By Allison Buckholtz
Julie Benson, wife of Army Maj. Bix Benson, describes the first quilt she ever made, back in 2014,with the same passion and vivid detail that other women use when recalling their first love.
But she uses slightly different adjectives.
“It was so ugly!” she recalls. “It was horrible, just a mess. I didn't follow directions and there was no measuring, no precision. I just did my own thing.” Benson gave it to her mom, whose sewing machine she'd borrowed to make it.
Then Benson started watching YouTube tutorials and bought professional tools and sturdy fabrics. She trained her eye, honed her craft, and zeroed in on an aesthetic. In 2016, Benson finally made a quilt she was proud of.
Courtesy Julie Benson
“From then on, I was hooked,” she says. “All I wanted to do is make quilts. The whole process spoke to me.”
The timing was right for Benson, a registered nurse, to immerse herself in such an all-encompassing hobby because she had decided to stay at home with the couple's one-year-old son. “I'm not a person who can sit still,” she admits. “And I loved the reactions I got when I gave the quilts away, especially the baby quilts. I wanted to have that moment over and over.”
Pretty soon Benson had sewn more quilts than she could give away. She started donating them to Snowball Express, which distributes blankets to the children of fallen military members and Gold Star Families, and other organizations. But as a stay-at-home mom, she craved connections to beat the isolation that sometimes follows a PCS move.
Benson decided to turn her hobby into a business: hand-crafted quilts by commission only, so she could get to know each client and construct something significant, lasting, and meaningful to them.
The process of creating each one-of-a-kind quilt “was a way to connect with other people on a deep and personal level,” says Benson. “It's a true privilege that people are sharing such an intimate piece of themselves with me. Whether it's for a baby, a wedding, or in memory of a parent who has passed away, I get invited into people's most important moments.”
Typically, when a potential client finds Benson through her website or word of mouth, they exchange ideas and discuss a sample that Benson designs just for them. “Making a quilt is a marriage of what the client wants and what I can do,” she says.

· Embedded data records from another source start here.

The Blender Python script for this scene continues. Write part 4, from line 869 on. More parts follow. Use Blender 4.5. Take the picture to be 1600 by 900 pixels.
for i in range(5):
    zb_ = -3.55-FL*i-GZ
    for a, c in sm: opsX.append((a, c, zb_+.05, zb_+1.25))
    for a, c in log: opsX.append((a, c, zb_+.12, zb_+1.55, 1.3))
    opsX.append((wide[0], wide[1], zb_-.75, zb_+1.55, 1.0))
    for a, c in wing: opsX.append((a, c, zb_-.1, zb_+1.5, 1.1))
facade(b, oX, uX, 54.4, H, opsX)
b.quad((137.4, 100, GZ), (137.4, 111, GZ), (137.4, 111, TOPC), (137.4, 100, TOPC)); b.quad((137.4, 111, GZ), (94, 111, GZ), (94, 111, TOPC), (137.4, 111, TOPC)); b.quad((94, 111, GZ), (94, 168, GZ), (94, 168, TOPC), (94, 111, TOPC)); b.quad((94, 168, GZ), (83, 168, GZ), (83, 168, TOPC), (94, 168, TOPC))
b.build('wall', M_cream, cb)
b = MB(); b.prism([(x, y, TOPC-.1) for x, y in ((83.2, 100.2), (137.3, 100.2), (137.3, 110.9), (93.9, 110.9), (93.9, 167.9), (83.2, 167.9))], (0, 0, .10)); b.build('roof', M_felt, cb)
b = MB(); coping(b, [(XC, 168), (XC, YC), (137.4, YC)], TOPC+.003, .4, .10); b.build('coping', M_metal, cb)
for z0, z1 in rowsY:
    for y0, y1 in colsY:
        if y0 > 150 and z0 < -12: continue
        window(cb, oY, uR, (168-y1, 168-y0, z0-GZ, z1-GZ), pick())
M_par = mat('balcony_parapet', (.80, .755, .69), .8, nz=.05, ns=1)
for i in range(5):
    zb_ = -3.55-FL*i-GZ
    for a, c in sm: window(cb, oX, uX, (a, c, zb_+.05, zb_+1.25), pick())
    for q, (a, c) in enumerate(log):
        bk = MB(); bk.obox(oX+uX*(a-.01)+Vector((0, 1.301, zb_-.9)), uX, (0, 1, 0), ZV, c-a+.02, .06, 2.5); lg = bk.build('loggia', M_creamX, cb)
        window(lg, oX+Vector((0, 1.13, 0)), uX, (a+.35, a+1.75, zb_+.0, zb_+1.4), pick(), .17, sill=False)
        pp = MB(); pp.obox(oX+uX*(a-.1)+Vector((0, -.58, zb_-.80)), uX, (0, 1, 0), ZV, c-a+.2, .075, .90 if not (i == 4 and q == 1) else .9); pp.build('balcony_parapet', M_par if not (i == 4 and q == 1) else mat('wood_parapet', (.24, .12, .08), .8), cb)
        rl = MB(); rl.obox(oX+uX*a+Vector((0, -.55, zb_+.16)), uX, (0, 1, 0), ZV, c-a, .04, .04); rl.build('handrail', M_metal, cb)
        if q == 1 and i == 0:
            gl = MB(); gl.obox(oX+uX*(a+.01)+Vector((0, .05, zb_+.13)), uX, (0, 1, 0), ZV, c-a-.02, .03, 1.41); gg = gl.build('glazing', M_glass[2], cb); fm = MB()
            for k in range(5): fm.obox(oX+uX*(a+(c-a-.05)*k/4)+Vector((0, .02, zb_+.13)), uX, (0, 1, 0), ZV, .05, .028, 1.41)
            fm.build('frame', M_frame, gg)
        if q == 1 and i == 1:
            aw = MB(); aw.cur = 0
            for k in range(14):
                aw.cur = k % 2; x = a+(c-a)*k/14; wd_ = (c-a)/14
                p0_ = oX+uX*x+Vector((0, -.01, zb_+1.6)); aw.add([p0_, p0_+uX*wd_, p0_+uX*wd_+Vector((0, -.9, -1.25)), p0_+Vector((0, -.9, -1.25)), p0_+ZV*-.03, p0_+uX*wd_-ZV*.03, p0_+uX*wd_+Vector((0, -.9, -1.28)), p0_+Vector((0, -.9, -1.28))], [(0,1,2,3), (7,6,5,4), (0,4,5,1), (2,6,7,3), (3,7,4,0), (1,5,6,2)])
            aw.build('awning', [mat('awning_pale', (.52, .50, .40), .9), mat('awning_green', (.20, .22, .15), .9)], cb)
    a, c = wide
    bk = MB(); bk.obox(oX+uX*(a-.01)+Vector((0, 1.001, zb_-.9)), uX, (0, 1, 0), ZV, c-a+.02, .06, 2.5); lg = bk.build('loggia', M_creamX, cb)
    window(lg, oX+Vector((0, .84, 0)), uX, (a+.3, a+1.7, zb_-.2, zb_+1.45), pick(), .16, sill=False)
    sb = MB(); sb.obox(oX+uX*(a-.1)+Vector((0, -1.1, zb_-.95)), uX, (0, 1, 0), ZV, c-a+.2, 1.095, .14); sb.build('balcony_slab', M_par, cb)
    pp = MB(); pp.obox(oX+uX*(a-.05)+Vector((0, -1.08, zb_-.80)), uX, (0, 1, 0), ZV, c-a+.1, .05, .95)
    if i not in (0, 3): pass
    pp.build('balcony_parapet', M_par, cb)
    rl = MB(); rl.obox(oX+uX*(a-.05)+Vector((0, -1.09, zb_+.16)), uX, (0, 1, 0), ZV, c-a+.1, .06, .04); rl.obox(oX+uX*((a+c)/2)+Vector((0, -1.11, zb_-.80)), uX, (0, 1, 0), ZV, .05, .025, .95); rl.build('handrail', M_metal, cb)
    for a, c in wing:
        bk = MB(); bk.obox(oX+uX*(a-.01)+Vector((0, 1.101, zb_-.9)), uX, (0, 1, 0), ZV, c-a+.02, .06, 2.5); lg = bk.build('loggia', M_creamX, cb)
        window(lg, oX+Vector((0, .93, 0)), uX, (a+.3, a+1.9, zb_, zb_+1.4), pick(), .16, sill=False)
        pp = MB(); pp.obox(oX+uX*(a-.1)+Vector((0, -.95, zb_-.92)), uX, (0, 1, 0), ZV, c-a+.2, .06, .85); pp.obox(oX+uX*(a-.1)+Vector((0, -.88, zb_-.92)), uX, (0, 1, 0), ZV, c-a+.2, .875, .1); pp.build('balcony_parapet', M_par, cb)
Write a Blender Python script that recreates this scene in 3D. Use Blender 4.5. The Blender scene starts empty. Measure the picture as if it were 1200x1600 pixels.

Once it's approved, Benson hunts for the right fabrics. She and the client consult every step of the way until the final delivery.
Then it starts all over again.
Sometimes, though, Benson's creations are even more personal, such as the military-themed gift she designed for her husband four years ago: a quilt-sized rendering of the reversed American flag patch worn in deployment. “I wanted to connect with him by representing his work through quilting,” she says. She's also made a patriotically-minded red, white, and blue quilt that she's kept for her family's picnics in the park.
Demand has grown each year since Benson launched her business. In 2018, she made a record 27 quilts-an average of one every two weeks. Typically, her baby quilts cost $175 to $225 and king size quilts cost up to $800. Benson still donates quilts, too. Late last year, she made a quilt for a couple in their 80s who had lost their home in the Northern California wildfire.
Benson hopes to slow down the pace this year, limiting her output to 12 quilt commissions. Half of those slots are already spoken for, though she admits “it's hard to say no” because the requests she receives are so heartfelt. One item that's definitely on Benson's agenda, though, is reworking that first “horrible” quilt from 2014. Benson asked her mom to loan it back so she could improve it, but her mom refused.
“She loves it just as it is,” Benson says.